> **WORK REQUIRED**: Quote, verbatim, all material below, without pictures.

> **RECORD SET**:
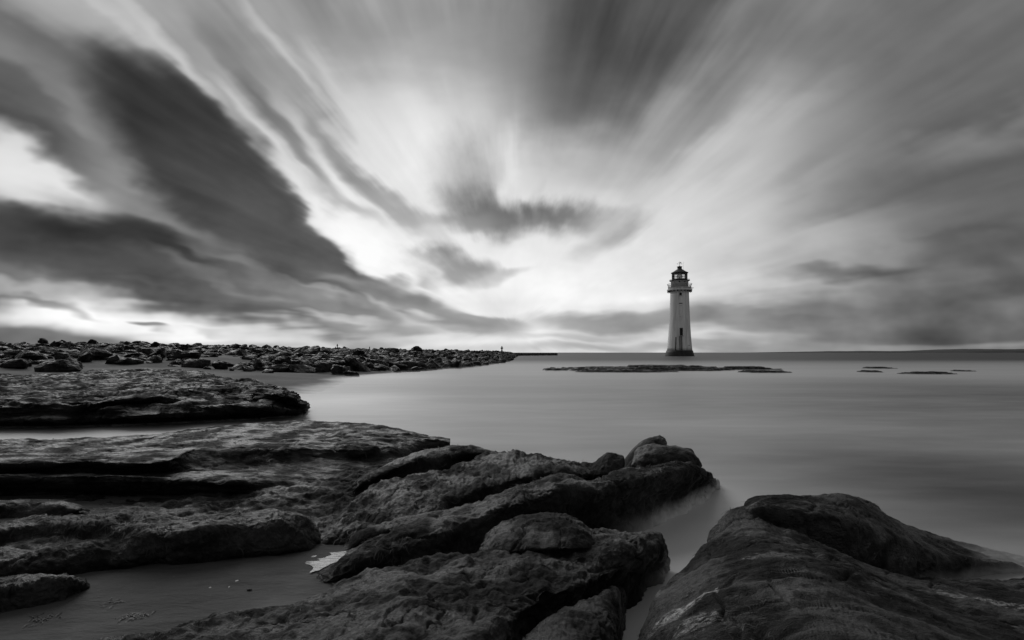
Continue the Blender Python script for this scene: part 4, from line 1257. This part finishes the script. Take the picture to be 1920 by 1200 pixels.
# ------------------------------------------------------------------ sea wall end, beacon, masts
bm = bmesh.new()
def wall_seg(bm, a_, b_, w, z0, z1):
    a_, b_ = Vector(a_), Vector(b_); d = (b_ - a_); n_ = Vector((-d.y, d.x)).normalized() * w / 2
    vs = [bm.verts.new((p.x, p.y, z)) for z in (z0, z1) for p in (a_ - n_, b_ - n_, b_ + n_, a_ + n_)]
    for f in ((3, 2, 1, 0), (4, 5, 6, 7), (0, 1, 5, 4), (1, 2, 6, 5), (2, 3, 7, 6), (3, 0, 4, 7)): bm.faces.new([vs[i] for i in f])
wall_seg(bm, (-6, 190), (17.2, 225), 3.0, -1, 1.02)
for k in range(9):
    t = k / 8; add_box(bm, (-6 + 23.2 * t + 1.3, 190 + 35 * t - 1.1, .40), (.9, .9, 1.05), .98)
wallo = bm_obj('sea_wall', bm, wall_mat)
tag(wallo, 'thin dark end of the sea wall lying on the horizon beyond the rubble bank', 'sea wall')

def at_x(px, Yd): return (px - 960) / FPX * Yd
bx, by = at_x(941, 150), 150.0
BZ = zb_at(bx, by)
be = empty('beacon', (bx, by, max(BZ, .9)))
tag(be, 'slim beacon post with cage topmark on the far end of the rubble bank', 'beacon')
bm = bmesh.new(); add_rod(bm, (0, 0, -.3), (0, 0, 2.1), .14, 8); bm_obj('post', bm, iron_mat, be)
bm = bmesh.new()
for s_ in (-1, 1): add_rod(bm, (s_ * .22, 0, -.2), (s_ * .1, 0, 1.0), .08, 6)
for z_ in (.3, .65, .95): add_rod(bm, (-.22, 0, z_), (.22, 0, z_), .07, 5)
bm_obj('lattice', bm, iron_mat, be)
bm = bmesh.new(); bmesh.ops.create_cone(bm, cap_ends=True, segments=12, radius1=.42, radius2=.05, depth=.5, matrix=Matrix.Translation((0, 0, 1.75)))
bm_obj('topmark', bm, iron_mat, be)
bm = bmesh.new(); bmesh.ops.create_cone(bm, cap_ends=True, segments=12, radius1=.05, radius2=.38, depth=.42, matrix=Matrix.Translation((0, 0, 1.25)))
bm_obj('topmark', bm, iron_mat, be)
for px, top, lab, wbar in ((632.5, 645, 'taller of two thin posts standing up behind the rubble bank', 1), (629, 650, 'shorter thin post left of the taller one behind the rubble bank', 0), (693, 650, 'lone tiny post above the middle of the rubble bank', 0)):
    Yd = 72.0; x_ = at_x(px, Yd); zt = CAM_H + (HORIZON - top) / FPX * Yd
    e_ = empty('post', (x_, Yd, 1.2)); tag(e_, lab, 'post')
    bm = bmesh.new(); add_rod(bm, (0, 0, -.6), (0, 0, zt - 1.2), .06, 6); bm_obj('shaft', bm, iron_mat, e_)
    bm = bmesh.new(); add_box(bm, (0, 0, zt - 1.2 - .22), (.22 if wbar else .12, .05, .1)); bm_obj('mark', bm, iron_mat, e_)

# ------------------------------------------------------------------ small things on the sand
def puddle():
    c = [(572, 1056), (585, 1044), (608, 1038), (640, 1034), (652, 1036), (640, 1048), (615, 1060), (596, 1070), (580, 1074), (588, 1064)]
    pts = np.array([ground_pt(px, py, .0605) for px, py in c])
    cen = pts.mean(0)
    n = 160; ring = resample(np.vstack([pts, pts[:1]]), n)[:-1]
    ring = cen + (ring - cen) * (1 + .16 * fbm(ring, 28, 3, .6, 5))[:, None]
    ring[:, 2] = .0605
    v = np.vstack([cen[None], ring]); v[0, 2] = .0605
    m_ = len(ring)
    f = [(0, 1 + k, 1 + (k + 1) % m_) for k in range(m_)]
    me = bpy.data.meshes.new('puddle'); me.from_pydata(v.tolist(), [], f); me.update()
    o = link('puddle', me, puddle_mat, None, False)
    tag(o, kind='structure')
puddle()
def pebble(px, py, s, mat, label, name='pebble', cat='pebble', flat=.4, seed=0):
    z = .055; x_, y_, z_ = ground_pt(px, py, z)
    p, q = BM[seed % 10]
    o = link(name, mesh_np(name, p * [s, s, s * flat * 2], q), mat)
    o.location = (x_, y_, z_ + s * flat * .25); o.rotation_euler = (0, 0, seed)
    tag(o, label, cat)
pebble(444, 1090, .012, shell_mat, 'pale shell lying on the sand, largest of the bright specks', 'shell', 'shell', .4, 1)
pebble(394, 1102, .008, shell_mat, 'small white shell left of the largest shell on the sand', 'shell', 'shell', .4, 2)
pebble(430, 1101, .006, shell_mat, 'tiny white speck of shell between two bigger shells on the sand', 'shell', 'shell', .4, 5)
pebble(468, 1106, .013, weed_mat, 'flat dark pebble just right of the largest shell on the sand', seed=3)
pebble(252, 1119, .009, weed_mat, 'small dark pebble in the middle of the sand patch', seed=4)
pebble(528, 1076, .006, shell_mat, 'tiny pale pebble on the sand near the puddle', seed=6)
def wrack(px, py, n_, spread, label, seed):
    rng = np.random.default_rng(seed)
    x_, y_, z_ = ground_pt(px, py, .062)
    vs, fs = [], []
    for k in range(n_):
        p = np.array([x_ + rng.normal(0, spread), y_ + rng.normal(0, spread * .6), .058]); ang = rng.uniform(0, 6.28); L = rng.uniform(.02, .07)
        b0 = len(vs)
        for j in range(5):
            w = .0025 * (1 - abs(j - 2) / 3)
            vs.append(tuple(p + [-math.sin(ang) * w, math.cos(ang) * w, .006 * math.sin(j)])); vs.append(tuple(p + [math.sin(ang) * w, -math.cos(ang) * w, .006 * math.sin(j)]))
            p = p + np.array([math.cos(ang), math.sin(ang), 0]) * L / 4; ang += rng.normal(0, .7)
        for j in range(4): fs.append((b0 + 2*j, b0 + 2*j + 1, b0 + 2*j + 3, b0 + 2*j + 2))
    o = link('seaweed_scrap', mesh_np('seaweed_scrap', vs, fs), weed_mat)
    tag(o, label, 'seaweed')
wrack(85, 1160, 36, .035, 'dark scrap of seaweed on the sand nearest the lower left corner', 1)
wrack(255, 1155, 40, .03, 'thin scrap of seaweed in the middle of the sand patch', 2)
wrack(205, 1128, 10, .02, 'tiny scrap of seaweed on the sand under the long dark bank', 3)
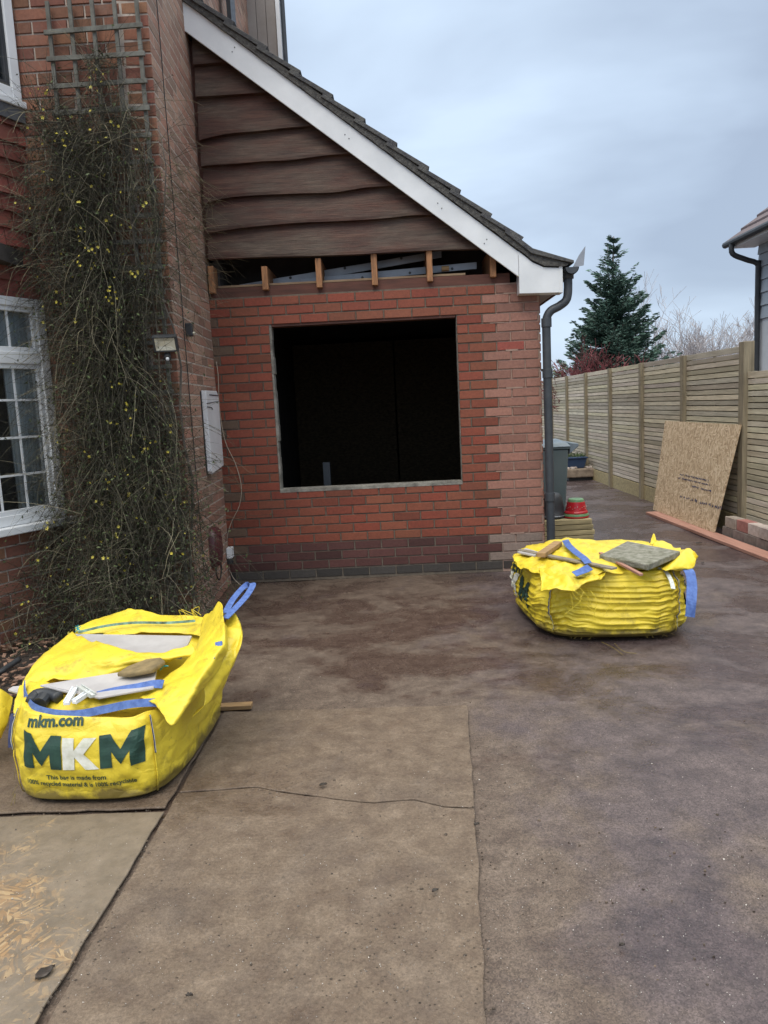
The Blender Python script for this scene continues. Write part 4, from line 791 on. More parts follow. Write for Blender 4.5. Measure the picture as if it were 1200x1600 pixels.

> **ANSWER FOR THE TASK**:
Continue the Blender Python script for this scene: part 4, from line 1257. This part finishes the script. Take the picture to be 1920 by 1200 pixels.
# ------------------------------------------------------------------ sea wall end, beacon, masts
bm = bmesh.new()
def wall_seg(bm, a_, b_, w, z0, z1):
    a_, b_ = Vector(a_), Vector(b_); d = (b_ - a_); n_ = Vector((-d.y, d.x)).normalized() * w / 2
    vs = [bm.verts.new((p.x, p.y, z)) for z in (z0, z1) for p in (a_ - n_, b_ - n_, b_ + n_, a_ + n_)]
    for f in ((3, 2, 1, 0), (4, 5, 6, 7), (0, 1, 5, 4), (1, 2, 6, 5), (2, 3, 7, 6), (3, 0, 4, 7)): bm.faces.new([vs[i] for i in f])
wall_seg(bm, (-6, 190), (17.2, 225), 3.0, -1, 1.02)
for k in range(9):
    t = k / 8; add_box(bm, (-6 + 23.2 * t + 1.3, 190 + 35 * t - 1.1, .40), (.9, .9, 1.05), .98)
wallo = bm_obj('sea_wall', bm, wall_mat)
tag(wallo, 'thin dark end of the sea wall lying on the horizon beyond the rubble bank', 'sea wall')

def at_x(px, Yd): return (px - 960) / FPX * Yd
bx, by = at_x(941, 150), 150.0
BZ = zb_at(bx, by)
be = empty('beacon', (bx, by, max(BZ, .9)))
tag(be, 'slim beacon post with cage topmark on the far end of the rubble bank', 'beacon')
bm = bmesh.new(); add_rod(bm, (0, 0, -.3), (0, 0, 2.1), .14, 8); bm_obj('post', bm, iron_mat, be)
bm = bmesh.new()
for s_ in (-1, 1): add_rod(bm, (s_ * .22, 0, -.2), (s_ * .1, 0, 1.0), .08, 6)
for z_ in (.3, .65, .95): add_rod(bm, (-.22, 0, z_), (.22, 0, z_), .07, 5)
bm_obj('lattice', bm, iron_mat, be)
bm = bmesh.new(); bmesh.ops.create_cone(bm, cap_ends=True, segments=12, radius1=.42, radius2=.05, depth=.5, matrix=Matrix.Translation((0, 0, 1.75)))
bm_obj('topmark', bm, iron_mat, be)
bm = bmesh.new(); bmesh.ops.create_cone(bm, cap_ends=True, segments=12, radius1=.05, radius2=.38, depth=.42, matrix=Matrix.Translation((0, 0, 1.25)))
bm_obj('topmark', bm, iron_mat, be)
for px, top, lab, wbar in ((632.5, 645, 'taller of two thin posts standing up behind the rubble bank', 1), (629, 650, 'shorter thin post left of the taller one behind the rubble bank', 0), (693, 650, 'lone tiny post above the middle of the rubble bank', 0)):
    Yd = 72.0; x_ = at_x(px, Yd); zt = CAM_H + (HORIZON - top) / FPX * Yd
    e_ = empty('post', (x_, Yd, 1.2)); tag(e_, lab, 'post')
    bm = bmesh.new(); add_rod(bm, (0, 0, -.6), (0, 0, zt - 1.2), .06, 6); bm_obj('shaft', bm, iron_mat, e_)
    bm = bmesh.new(); add_box(bm, (0, 0, zt - 1.2 - .22), (.22 if wbar else .12, .05, .1)); bm_obj('mark', bm, iron_mat, e_)

# ------------------------------------------------------------------ small things on the sand
def puddle():
    c = [(572, 1056), (585, 1044), (608, 1038), (640, 1034), (652, 1036), (640, 1048), (615, 1060), (596, 1070), (580, 1074), (588, 1064)]
    pts = np.array([ground_pt(px, py, .0605) for px, py in c])
    cen = pts.mean(0)
    n = 160; ring = resample(np.vstack([pts, pts[:1]]), n)[:-1]
    ring = cen + (ring - cen) * (1 + .16 * fbm(ring, 28, 3, .6, 5))[:, None]
    ring[:, 2] = .0605
    v = np.vstack([cen[None], ring]); v[0, 2] = .0605
    m_ = len(ring)
    f = [(0, 1 + k, 1 + (k + 1) % m_) for k in range(m_)]
    me = bpy.data.meshes.new('puddle'); me.from_pydata(v.tolist(), [], f); me.update()
    o = link('puddle', me, puddle_mat, None, False)
    tag(o, kind='structure')
puddle()
def pebble(px, py, s, mat, label, name='pebble', cat='pebble', flat=.4, seed=0):
    z = .055; x_, y_, z_ = ground_pt(px, py, z)
    p, q = BM[seed % 10]
    o = link(name, mesh_np(name, p * [s, s, s * flat * 2], q), mat)
    o.location = (x_, y_, z_ + s * flat * .25); o.rotation_euler = (0, 0, seed)
    tag(o, label, cat)
pebble(444, 1090, .012, shell_mat, 'pale shell lying on the sand, largest of the bright specks', 'shell', 'shell', .4, 1)
pebble(394, 1102, .008, shell_mat, 'small white shell left of the largest shell on the sand', 'shell', 'shell', .4, 2)
pebble(430, 1101, .006, shell_mat, 'tiny white speck of shell between two bigger shells on the sand', 'shell', 'shell', .4, 5)
pebble(468, 1106, .013, weed_mat, 'flat dark pebble just right of the largest shell on the sand', seed=3)
pebble(252, 1119, .009, weed_mat, 'small dark pebble in the middle of the sand patch', seed=4)
pebble(528, 1076, .006, shell_mat, 'tiny pale pebble on the sand near the puddle', seed=6)
def wrack(px, py, n_, spread, label, seed):
    rng = np.random.default_rng(seed)
    x_, y_, z_ = ground_pt(px, py, .062)
    vs, fs = [], []
    for k in range(n_):
        p = np.array([x_ + rng.normal(0, spread), y_ + rng.normal(0, spread * .6), .058]); ang = rng.uniform(0, 6.28); L = rng.uniform(.02, .07)
        b0 = len(vs)
        for j in range(5):
            w = .0025 * (1 - abs(j - 2) / 3)
            vs.append(tuple(p + [-math.sin(ang) * w, math.cos(ang) * w, .006 * math.sin(j)])); vs.append(tuple(p + [math.sin(ang) * w, -math.cos(ang) * w, .006 * math.sin(j)]))
            p = p + np.array([math.cos(ang), math.sin(ang), 0]) * L / 4; ang += rng.normal(0, .7)
        for j in range(4): fs.append((b0 + 2*j, b0 + 2*j + 1, b0 + 2*j + 3, b0 + 2*j + 2))
    o = link('seaweed_scrap', mesh_np('seaweed_scrap', vs, fs), weed_mat)
    tag(o, label, 'seaweed')
wrack(85, 1160, 36, .035, 'dark scrap of seaweed on the sand nearest the lower left corner', 1)
wrack(255, 1155, 40, .03, 'thin scrap of seaweed in the middle of the sand patch', 2)
wrack(205, 1128, 10, .02, 'tiny scrap of seaweed on the sand under the long dark bank', 3)
The Blender Python script for this scene continues. Write part 4, from line 791 on. More parts follow. Write for Blender 4.5. Measure the picture as if it were 1200x1600 pixels.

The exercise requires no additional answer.